Problem details → Collect each line containing "runs".
======== Excerpted records ========
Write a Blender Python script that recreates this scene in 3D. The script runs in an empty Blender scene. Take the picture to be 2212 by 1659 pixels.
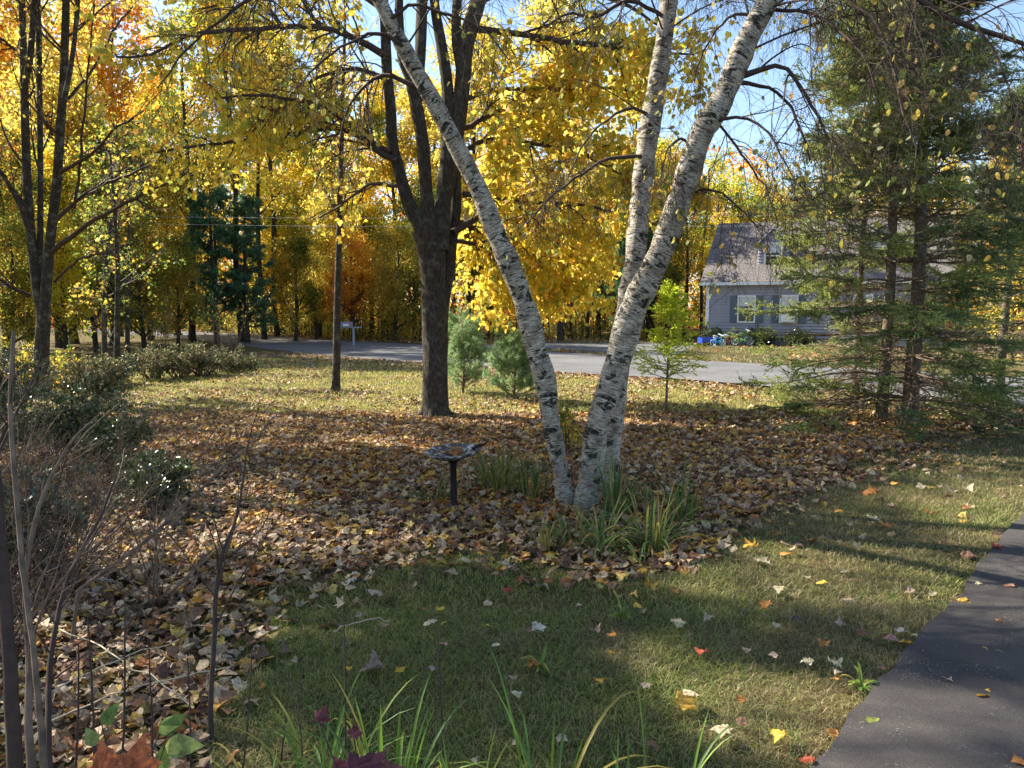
import bpy, math, random
import numpy as np
rng = np.random.default_rng(7); random.seed(7)
R_ = math.radians
S = bpy.context.scene
COL = S.collection
# ------------------------------------------------------------------ camera
PW, PH, F, HOR, EYE = 2212.0, 1659.0, 1725.0, 660.0, 2.0
PITCH = math.atan((PH/2-HOR)/F)
cam = bpy.data.cameras.new('camera'); camo = bpy.data.objects.new('camera', cam); COL.objects.link(camo)
cam.sensor_width = 36; cam.lens = 36*F/PW; cam.clip_end = 2000; cam.clip_start = 0.05
camo.location = (0, 0, EYE); camo.rotation_euler = (R_(90)-PITCH, 0, 0)
S.camera = camo
# ------------------------------------------------------------------ light
SUN_AZ, SUN_EL = -64.0, 39.0      # azimuth clockwise from +Y
w = bpy.data.worlds.new("World"); S.world = w; w.use_nodes = True
nt = w.node_tree; bg = nt.nodes['Background']
sky = nt.nodes.new('ShaderNodeTexSky'); sky.sky_type = 'NISHITA'; sky.sun_disc = False
sky.sun_elevation = R_(SUN_EL); sky.sun_rotation = R_(SUN_AZ % 360)
sky.air_density = 1.0; sky.dust_density = 0.6; sky.ozone_density = 1.5
hsv = nt.nodes.new('ShaderNodeHueSaturation'); hsv.inputs['Saturation'].default_value = 1.0; nt.links.new(sky.outputs[0], hsv.inputs['Color']); nt.links.new(hsv.outputs[0], bg.inputs[0]); bg.inputs[1].default_value = 0.085
sl = bpy.data.lights.new('sun', 'SUN'); slo = bpy.data.objects.new('sun', sl); COL.objects.link(slo)
sl.energy = 5.0; sl.angle = R_(0.5); sl.color = (1.0, 0.91, 0.75)
az, el = R_(SUN_AZ), R_(SUN_EL)
SD = np.array([math.sin(az)*math.cos(el), math.cos(az)*math.cos(el), math.sin(el)])
from mathutils import Vector
slo.rotation_euler = Vector(SD).to_track_quat('Z', 'Y').to_euler(); slo.location = (-20, 10, 30)
S.view_settings.view_transform = 'Standard'; S.view_settings.look = 'None'
S.view_settings.gamma = 1; S.view_settings.exposure = 1.7
S.render.resolution_x = 1024; S.render.resolution_y = 768
try:
    S.cycles.max_bounces = 7; S.cycles.transmission_bounces = 5; S.cycles.diffuse_bounces = 4
except Exception: pass
# ------------------------------------------------------------------ projection helpers (picture coordinates -> real points)
cp, sp = math.cos(PITCH), math.sin(PITCH)
def ray(px, py):
    x = (px-PW/2)/F; u = -(py-PH/2)/F
    return np.array([x, cp+u*sp, -sp+u*cp])
def ground(px, py, z=0.0):
    d = ray(px, py); t = (z-EYE)/d[2]
    return np.array([d[0]*t, d[1]*t, z])
def at(px, py, Y):
    d = ray(px, py); t = Y/d[1]
    return np.array([d[0]*t, Y, EYE+d[2]*t])
def proj(p):
    p = np.atleast_2d(p); y = p[:, 1]; z = p[:, 2]-EYE
    dep = y*cp-z*sp; up = y*sp+z*cp
    return PW/2+F*p[:, 0]/dep, PH/2-F*up/dep
def inpoly(x, y, poly):
    c = np.zeros(len(x), bool); n = len(poly)
    for i in range(n):
        x1, y1 = poly[i]; x2, y2 = poly[(i+1) % n]
        if y1 == y2: continue
        m = ((y1 > y) != (y2 > y)) & (x < (x2-x1)*(y-y1)/(y2-y1)+x1)
        c ^= m
    return c
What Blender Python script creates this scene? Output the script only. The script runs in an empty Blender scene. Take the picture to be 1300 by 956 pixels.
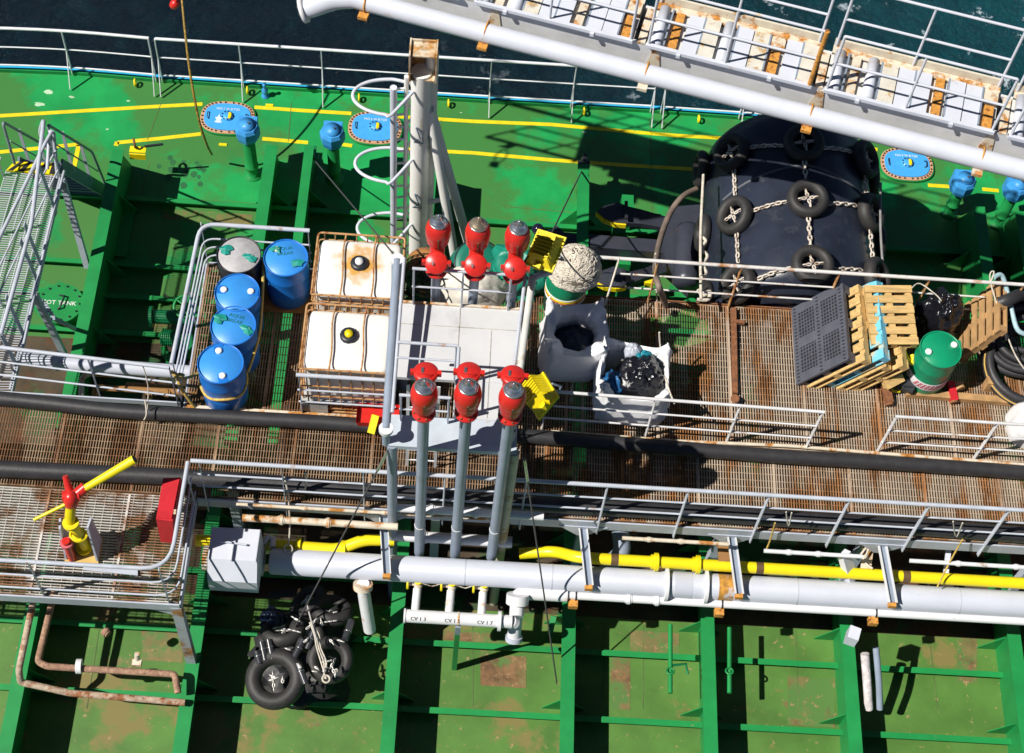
import bpy, math, random
from mathutils import Vector as V, Matrix
random.seed(7)
R = math.radians
col = bpy.context.scene.collection
# ---------------------------------------------------------------- camera geometry
F = 2057.0; PX, PY = 650.0, 433.5
CX = V((0.99741434, -0.06250563, -0.03546378)); CY = V((0.03545506, 0.85722872, -0.5137138)); CZ = V((0.06251058, 0.51112814, 0.85722836))
ROT = Matrix((CX, CY, CZ))              # world = ROT @ camera
CAM = -(ROT @ V((0, 0, -1))) * 22.5
def A(px, py, z=0.0):
    "point of the horizontal plane at height z seen at a pixel of the photograph"
    d = ROT @ V((px - PX, -(py - PY), -F))
    return CAM + d * ((z - CAM.z) / d.z)
def P2(px, py, q=0.0):
    "point of the vertical plane y=q seen at a pixel"
    d = ROT @ V((px - PX, -(py - PY), -F))
    return CAM + d * ((q - CAM.y) / d.y)
D = -2.75            # main deck level; the catwalk grating is at 0

# ---------------------------------------------------------------- materials
MATS = {}
def mat(name, base, rust=0.0, rust_col=(.30, .10, .025), scale=3.0, rough=.55, metal=0.0, var=.12, bump=.1, spec=.5, coat=0.0, stretch=(1,1,1), second=None, second_amt=.5, second_scale=.7, dirt=0.0, chips=0.0, chip_col=(.34,.20,.10)):
    if name in MATS: return MATS[name]
    m = bpy.data.materials.new(name); m.use_nodes = True; nt = m.node_tree; N = nt.nodes; L = nt.links
    b = N['Principled BSDF']; b.inputs['Roughness'].default_value = rough; b.inputs['Metallic'].default_value = metal
    b.inputs['Specular IOR Level'].default_value = spec; b.inputs['Coat Weight'].default_value = coat
    geo = N.new('ShaderNodeNewGeometry'); mp = N.new('ShaderNodeMapping'); mp.inputs['Scale'].default_value = stretch
    L.new(geo.outputs['Position'], mp.inputs['Vector'])
    def noise(sc, det=6, ro=.6, off=0):
        n = N.new('ShaderNodeTexNoise'); n.inputs['Scale'].default_value = sc; n.inputs['Detail'].default_value = det; n.inputs['Roughness'].default_value = ro
        if off:
            m2 = N.new('ShaderNodeVectorMath'); m2.operation = 'ADD'; m2.inputs[1].default_value = (off, off*1.7, off*.3)
            L.new(mp.outputs[0], m2.inputs[0]); L.new(m2.outputs[0], n.inputs['Vector'])
        else: L.new(mp.outputs[0], n.inputs['Vector'])
        return n.outputs['Fac']
    def ramp(src, a, bb):
        r = N.new('ShaderNodeMapRange'); r.inputs['From Min'].default_value = a; r.inputs['From Max'].default_value = bb; L.new(src, r.inputs['Value']); return r.outputs[0]
    def mix(fac, c1, c2):
        x = N.new('ShaderNodeMix'); x.data_type = 'RGBA'
        if isinstance(fac, float): x.inputs[0].default_value = fac
        else: L.new(fac, x.inputs[0])
        for i, c in ((6, c1), (7, c2)):
            if isinstance(c, tuple): x.inputs[i].default_value = (*c, 1)
            else: L.new(c, x.inputs[i])
        return x.outputs[2]
    lo = tuple(c*(1-var) for c in base); hi = tuple(min(1, c*(1+var)) for c in base)
    c = mix(ramp(noise(scale*1.5), .3, .7), lo, hi)
    if second: c = mix(ramp(noise(second_scale, 9, .66, 3.1), .62-.25*second_amt, .69-.25*second_amt), c, second)
    if dirt: c = mix(ramp(noise(scale*.6, 8, .7, 11.3), .72-.4*dirt, 1.0-.3*dirt), c, tuple(x*.45+.01 for x in base))
    if rust:
        f = ramp(noise(scale, 10, .68, 5.7), .74-.42*rust, .82-.40*rust)
        rc = mix(ramp(noise(scale*4, 5, .6, 9.9), .35, .65), tuple(x*.45 for x in rust_col), rust_col)
        c = mix(f, c, rc)
        rr = N.new('ShaderNodeMapRange'); rr.inputs['To Min'].default_value = rough; rr.inputs['To Max'].default_value = .85; L.new(f, rr.inputs['Value']); L.new(rr.outputs[0], b.inputs['Roughness'])
    if chips:
        c = mix(ramp(noise(7.0, 12, .78, 17.7), .70-.12*chips, .725-.12*chips), c, chip_col)
        c = mix(ramp(noise(2.6, 12, .8, 27.7), .735-.10*chips, .75-.10*chips), c, tuple(min(1,x*1.6) for x in chip_col))
    L.new(c, b.inputs['Base Color'])
    if bump:
        bp = N.new('ShaderNodeBump'); bp.inputs['Strength'].default_value = bump; bp.inputs['Distance'].default_value = .01
        L.new(noise(scale*8, 4), bp.inputs['Height']); L.new(bp.outputs[0], b.inputs['Normal'])
    MATS[name] = m; return m
grey = mat('grey_paint', (.46, .49, .57), rust=.32, scale=2.2, rust_col=(.42, .17, .05), rough=.45)
grey2 = mat('grey_rail_paint', (.50, .53, .60), rust=.30, scale=3, rust_col=(.45, .18, .05), rough=.4)
greyrust = mat('rusty_rail_paint', (.55, .50, .45), rust=.85, scale=3, rust_col=(.45, .17, .05), rough=.6)
pipegrey = mat('pipe_grey', (.52, .54, .62), chips=.25, chip_col=(.5,.34,.2), dirt=.2, rust=.24, scale=1.3, rust_col=(.55, .26, .06), rough=.42, var=.05)
postgrey = mat('post_grey', (.26, .31, .39), rust=.25, scale=2.5, rust_col=(.35, .25, .15), rough=.4)
white = mat('white_paint', (.72, .72, .74), rust=.35, scale=2.0, rust_col=(.60, .36, .14), rough=.45, var=.05)
mastw = mat('mast_paint', (.84, .82, .78), rust=.30, scale=1.6, rust_col=(.62, .38, .14), rough=.5, var=.05, stretch=(1.5, 1.5, .35))
boomw = mat('boom_white', (.62, .64, .72), rust=.22, scale=2.0, rust_col=(.66, .45, .20), rough=.35, var=.05)
boomg = mat('boom_web_grey', (.66, .66, .68), rust=.30, scale=1.5, rust_col=(.42, .32, .18), rough=.5)
cream = mat('cream_plate', (.66, .58, .46), rust=.6, scale=5, rust_col=(.62, .26, .05), rough=.6)
orange = mat('orange_rust', (.60, .27, .05), rust=.5, scale=14, rust_col=(.30, .10, .02), rough=.8, var=.3)
rust = mat('dark_rust', (.20, .08, .035), rust=.5, scale=12, rust_col=(.42, .16, .05), rough=.85, var=.3)
green = mat('deck_green', (.013, .30, .075), chips=.35, rust=.06, scale=.9, rust_col=(.20, .17, .05), rough=.42, var=.22, second=(.05, .20, .045), second_amt=.75, second_scale=.5, dirt=.25)
greenF = mat('frame_green', (.012, .245, .06), chips=.3, rust=.15, scale=1.5, rust_col=(.16, .13, .035), rough=.45, var=.15, dirt=.2)
greenM = mat('mid_deck_green', (.016, .24, .06), chips=.6, chip_col=(.30,.22,.10), rust=.22, scale=1.2, rust_col=(.26, .15, .07), rough=.45, var=.25, second=(.06,.19,.045), second_amt=.8, second_scale=1.1, dirt=.3)
greenL = mat('lower_deck_green', (.08, .185, .035), chips=.8, chip_col=(.36,.24,.12), rust=.30, scale=1.0, rust_col=(.30, .15, .07), rough=.5, var=.22, second=(.20, .17, .055), second_amt=.28, second_scale=.9, dirt=.3)
greenD = mat('machine_green', (.008, .17, .06), rust=.25, scale=5, rust_col=(.10, .08, .03), rough=.4, dirt=.3)
yline = mat('line_yellow', (.75, .60, .01), rust=.22, scale=6, rust_col=(.08, .24, .05), rough=.5)
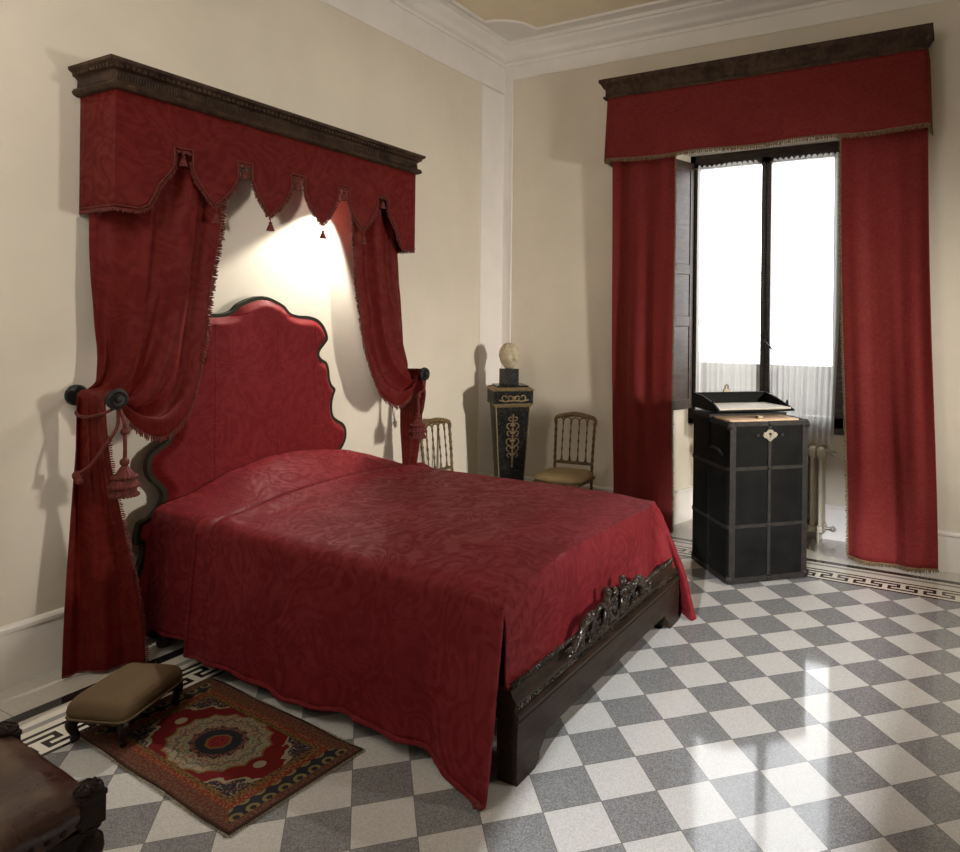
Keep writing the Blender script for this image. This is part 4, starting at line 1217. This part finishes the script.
========
Full response →
Write a Blender Python script that recreates this scene in 3D. The script runs in an empty Blender scene. Take the picture to be 2212 by 1659 pixels.
What Blender Python script creates this scene? Output the script only. The script runs in an empty Blender scene. Take the picture to be 1300 by 956 pixels.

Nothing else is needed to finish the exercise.